──────── Given material ────────

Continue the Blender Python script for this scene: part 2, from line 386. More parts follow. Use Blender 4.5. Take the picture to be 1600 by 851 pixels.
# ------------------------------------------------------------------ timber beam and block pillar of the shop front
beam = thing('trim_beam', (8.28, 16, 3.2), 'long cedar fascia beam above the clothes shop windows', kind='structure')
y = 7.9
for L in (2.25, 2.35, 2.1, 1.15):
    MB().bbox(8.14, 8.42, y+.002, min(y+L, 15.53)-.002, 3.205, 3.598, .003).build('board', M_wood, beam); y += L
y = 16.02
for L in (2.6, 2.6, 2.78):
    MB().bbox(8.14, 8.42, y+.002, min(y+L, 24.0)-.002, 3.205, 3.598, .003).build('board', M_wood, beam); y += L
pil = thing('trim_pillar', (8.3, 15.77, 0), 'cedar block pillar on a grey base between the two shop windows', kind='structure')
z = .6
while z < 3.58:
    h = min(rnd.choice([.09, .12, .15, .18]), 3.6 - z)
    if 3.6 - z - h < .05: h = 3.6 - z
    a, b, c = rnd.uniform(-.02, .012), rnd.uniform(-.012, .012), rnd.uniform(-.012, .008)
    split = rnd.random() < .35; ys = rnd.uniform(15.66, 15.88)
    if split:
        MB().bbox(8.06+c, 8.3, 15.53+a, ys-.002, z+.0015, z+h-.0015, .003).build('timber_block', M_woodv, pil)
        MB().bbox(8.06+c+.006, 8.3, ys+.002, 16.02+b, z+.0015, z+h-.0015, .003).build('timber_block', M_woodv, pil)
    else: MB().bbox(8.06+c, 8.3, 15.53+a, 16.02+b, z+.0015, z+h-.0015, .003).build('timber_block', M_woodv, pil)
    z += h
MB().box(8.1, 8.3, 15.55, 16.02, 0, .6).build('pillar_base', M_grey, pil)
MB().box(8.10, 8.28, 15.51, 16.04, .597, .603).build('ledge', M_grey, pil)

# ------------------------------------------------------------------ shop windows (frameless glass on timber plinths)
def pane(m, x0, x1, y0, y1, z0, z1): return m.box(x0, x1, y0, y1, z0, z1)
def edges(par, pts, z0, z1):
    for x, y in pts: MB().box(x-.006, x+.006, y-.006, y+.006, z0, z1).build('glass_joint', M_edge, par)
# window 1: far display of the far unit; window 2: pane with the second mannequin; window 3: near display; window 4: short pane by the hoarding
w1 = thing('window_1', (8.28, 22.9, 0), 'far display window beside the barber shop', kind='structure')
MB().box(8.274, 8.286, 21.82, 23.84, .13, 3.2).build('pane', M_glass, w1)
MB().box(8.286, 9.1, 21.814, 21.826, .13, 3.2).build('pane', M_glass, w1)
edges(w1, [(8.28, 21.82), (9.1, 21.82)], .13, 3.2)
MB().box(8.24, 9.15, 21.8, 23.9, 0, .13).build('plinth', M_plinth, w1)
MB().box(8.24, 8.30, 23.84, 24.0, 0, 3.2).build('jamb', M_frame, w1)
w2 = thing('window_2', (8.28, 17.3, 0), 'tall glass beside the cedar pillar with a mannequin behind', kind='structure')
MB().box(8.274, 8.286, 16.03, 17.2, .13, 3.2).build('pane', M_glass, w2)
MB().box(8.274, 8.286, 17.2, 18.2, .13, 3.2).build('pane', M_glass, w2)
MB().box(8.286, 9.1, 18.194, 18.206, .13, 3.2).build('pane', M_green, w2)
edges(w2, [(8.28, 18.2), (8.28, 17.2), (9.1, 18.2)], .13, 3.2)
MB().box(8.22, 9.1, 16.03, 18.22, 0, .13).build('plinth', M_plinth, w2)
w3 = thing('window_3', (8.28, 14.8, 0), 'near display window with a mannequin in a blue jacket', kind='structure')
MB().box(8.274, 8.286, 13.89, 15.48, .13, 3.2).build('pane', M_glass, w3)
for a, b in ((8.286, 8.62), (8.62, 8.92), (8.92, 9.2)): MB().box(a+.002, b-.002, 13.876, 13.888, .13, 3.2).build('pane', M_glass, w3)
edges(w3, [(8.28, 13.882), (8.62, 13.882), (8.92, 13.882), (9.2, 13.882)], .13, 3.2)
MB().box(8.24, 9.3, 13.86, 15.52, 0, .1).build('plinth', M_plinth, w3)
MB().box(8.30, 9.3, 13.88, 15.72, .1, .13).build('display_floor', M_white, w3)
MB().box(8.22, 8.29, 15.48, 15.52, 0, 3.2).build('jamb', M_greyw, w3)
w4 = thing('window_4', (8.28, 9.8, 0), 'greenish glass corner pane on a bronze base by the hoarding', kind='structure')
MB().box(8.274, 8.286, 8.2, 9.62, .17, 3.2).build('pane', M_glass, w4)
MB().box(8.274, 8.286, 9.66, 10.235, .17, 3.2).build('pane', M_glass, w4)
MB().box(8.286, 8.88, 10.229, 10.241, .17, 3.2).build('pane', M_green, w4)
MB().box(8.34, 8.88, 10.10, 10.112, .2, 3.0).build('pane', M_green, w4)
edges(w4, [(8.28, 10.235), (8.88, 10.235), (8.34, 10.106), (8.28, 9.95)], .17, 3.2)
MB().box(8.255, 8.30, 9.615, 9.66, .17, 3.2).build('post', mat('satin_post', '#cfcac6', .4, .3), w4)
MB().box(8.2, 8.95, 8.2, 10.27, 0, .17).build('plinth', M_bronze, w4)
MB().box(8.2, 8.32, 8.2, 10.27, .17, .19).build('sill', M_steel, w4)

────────

§ What you need to do:
Restate the listing above word for word.

§ Correct result:
Continue the Blender Python script for this scene: part 2, from line 386. More parts follow. Use Blender 4.5. Take the picture to be 1600 by 851 pixels.
# ------------------------------------------------------------------ timber beam and block pillar of the shop front
beam = thing('trim_beam', (8.28, 16, 3.2), 'long cedar fascia beam above the clothes shop windows', kind='structure')
y = 7.9
for L in (2.25, 2.35, 2.1, 1.15):
    MB().bbox(8.14, 8.42, y+.002, min(y+L, 15.53)-.002, 3.205, 3.598, .003).build('board', M_wood, beam); y += L
y = 16.02
for L in (2.6, 2.6, 2.78):
    MB().bbox(8.14, 8.42, y+.002, min(y+L, 24.0)-.002, 3.205, 3.598, .003).build('board', M_wood, beam); y += L
pil = thing('trim_pillar', (8.3, 15.77, 0), 'cedar block pillar on a grey base between the two shop windows', kind='structure')
z = .6
while z < 3.58:
    h = min(rnd.choice([.09, .12, .15, .18]), 3.6 - z)
    if 3.6 - z - h < .05: h = 3.6 - z
    a, b, c = rnd.uniform(-.02, .012), rnd.uniform(-.012, .012), rnd.uniform(-.012, .008)
    split = rnd.random() < .35; ys = rnd.uniform(15.66, 15.88)
    if split:
        MB().bbox(8.06+c, 8.3, 15.53+a, ys-.002, z+.0015, z+h-.0015, .003).build('timber_block', M_woodv, pil)
        MB().bbox(8.06+c+.006, 8.3, ys+.002, 16.02+b, z+.0015, z+h-.0015, .003).build('timber_block', M_woodv, pil)
    else: MB().bbox(8.06+c, 8.3, 15.53+a, 16.02+b, z+.0015, z+h-.0015, .003).build('timber_block', M_woodv, pil)
    z += h
MB().box(8.1, 8.3, 15.55, 16.02, 0, .6).build('pillar_base', M_grey, pil)
MB().box(8.10, 8.28, 15.51, 16.04, .597, .603).build('ledge', M_grey, pil)

# ------------------------------------------------------------------ shop windows (frameless glass on timber plinths)
def pane(m, x0, x1, y0, y1, z0, z1): return m.box(x0, x1, y0, y1, z0, z1)
def edges(par, pts, z0, z1):
    for x, y in pts: MB().box(x-.006, x+.006, y-.006, y+.006, z0, z1).build('glass_joint', M_edge, par)
# window 1: far display of the far unit; window 2: pane with the second mannequin; window 3: near display; window 4: short pane by the hoarding
w1 = thing('window_1', (8.28, 22.9, 0), 'far display window beside the barber shop', kind='structure')
MB().box(8.274, 8.286, 21.82, 23.84, .13, 3.2).build('pane', M_glass, w1)
MB().box(8.286, 9.1, 21.814, 21.826, .13, 3.2).build('pane', M_glass, w1)
edges(w1, [(8.28, 21.82), (9.1, 21.82)], .13, 3.2)
MB().box(8.24, 9.15, 21.8, 23.9, 0, .13).build('plinth', M_plinth, w1)
MB().box(8.24, 8.30, 23.84, 24.0, 0, 3.2).build('jamb', M_frame, w1)
w2 = thing('window_2', (8.28, 17.3, 0), 'tall glass beside the cedar pillar with a mannequin behind', kind='structure')
MB().box(8.274, 8.286, 16.03, 17.2, .13, 3.2).build('pane', M_glass, w2)
MB().box(8.274, 8.286, 17.2, 18.2, .13, 3.2).build('pane', M_glass, w2)
MB().box(8.286, 9.1, 18.194, 18.206, .13, 3.2).build('pane', M_green, w2)
edges(w2, [(8.28, 18.2), (8.28, 17.2), (9.1, 18.2)], .13, 3.2)
MB().box(8.22, 9.1, 16.03, 18.22, 0, .13).build('plinth', M_plinth, w2)
w3 = thing('window_3', (8.28, 14.8, 0), 'near display window with a mannequin in a blue jacket', kind='structure')
MB().box(8.274, 8.286, 13.89, 15.48, .13, 3.2).build('pane', M_glass, w3)
for a, b in ((8.286, 8.62), (8.62, 8.92), (8.92, 9.2)): MB().box(a+.002, b-.002, 13.876, 13.888, .13, 3.2).build('pane', M_glass, w3)
edges(w3, [(8.28, 13.882), (8.62, 13.882), (8.92, 13.882), (9.2, 13.882)], .13, 3.2)
MB().box(8.24, 9.3, 13.86, 15.52, 0, .1).build('plinth', M_plinth, w3)
MB().box(8.30, 9.3, 13.88, 15.72, .1, .13).build('display_floor', M_white, w3)
MB().box(8.22, 8.29, 15.48, 15.52, 0, 3.2).build('jamb', M_greyw, w3)
w4 = thing('window_4', (8.28, 9.8, 0), 'greenish glass corner pane on a bronze base by the hoarding', kind='structure')
MB().box(8.274, 8.286, 8.2, 9.62, .17, 3.2).build('pane', M_glass, w4)
MB().box(8.274, 8.286, 9.66, 10.235, .17, 3.2).build('pane', M_glass, w4)
MB().box(8.286, 8.88, 10.229, 10.241, .17, 3.2).build('pane', M_green, w4)
MB().box(8.34, 8.88, 10.10, 10.112, .2, 3.0).build('pane', M_green, w4)
edges(w4, [(8.28, 10.235), (8.88, 10.235), (8.34, 10.106), (8.28, 9.95)], .17, 3.2)
MB().box(8.255, 8.30, 9.615, 9.66, .17, 3.2).build('post', mat('satin_post', '#cfcac6', .4, .3), w4)
MB().box(8.2, 8.95, 8.2, 10.27, 0, .17).build('plinth', M_bronze, w4)
MB().box(8.2, 8.32, 8.2, 10.27, .17, .19).build('sill', M_steel, w4)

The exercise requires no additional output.